Predictions Of Newsweek’s Demise Were Actually Optimistic

Last summer, Vanity Fair’s Michael Wolff predicted Newsweek would be lucky to last five years.

Wolff has changed it – to two years:

[Wolff predicts] Sometime around the fourth quarter of next year, Newsweek will be shuttered (possibly there’s a phase where it goes bi-weekly, or even monthly).”

All this is well and good.  But the retrenchment in the traditional liberal media won’t be complete or especially satisfying until NPR’s On the Media goes off the air.

One thought on “Predictions Of Newsweek’s Demise Were Actually Optimistic

  1. Liberal, biased, and proud of it, the media are driving away half their potential audience. Not the brightest move on their part, but for the later half of the twentieth century they could get away with it since local newspapers were monopolies, and there were very national magazines because of consolidation and the efficiencies of scale in publishing. The mid-20th century saw a huge change in the cost of putting out a paper publication, such that the larger publications had significantly lower publication costs than their competitors. It’s one reason we saw such a consolidation of newspapers and why there are so few multiple newspaper towns anymore.

    But what technology giveth them, it now is taking away. The switch from broadcast TV to cable and satellite and the Internet are sapping the traditional monopoly they’ve had on opinion making by adding two components. First, the proliferation of channels is giving more nuanced and targeted entertainment and information to consumers. They’ve removed the ability to have a monopoly on national or even regional news. Secondly, the Internet is also providing an even broader and more interactive medium.
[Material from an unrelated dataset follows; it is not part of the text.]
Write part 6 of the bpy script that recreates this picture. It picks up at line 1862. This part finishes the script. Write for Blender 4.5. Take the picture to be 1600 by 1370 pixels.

    But the biggest threat is that the Internet is more able to target the information consumer more narrowly and at a FAR LOWER COST. Compare what it takes to put out a magazine, the time and effort required to edit, print, and deliver it, with what it takes to put up a web page. There’s a reason Craigslist is essentially free, provides pictures, and far more information, while your classified ad is smaller, has less information, and costs far more.

    Sorry, journalists, but your exalted positions are under threat, but this is what happens when monopolies are broken. People find it far easier today to get exactly what they want, not what you feel like delivering. And it’s only going to get worse as even more folks break their newprint and MSM habits.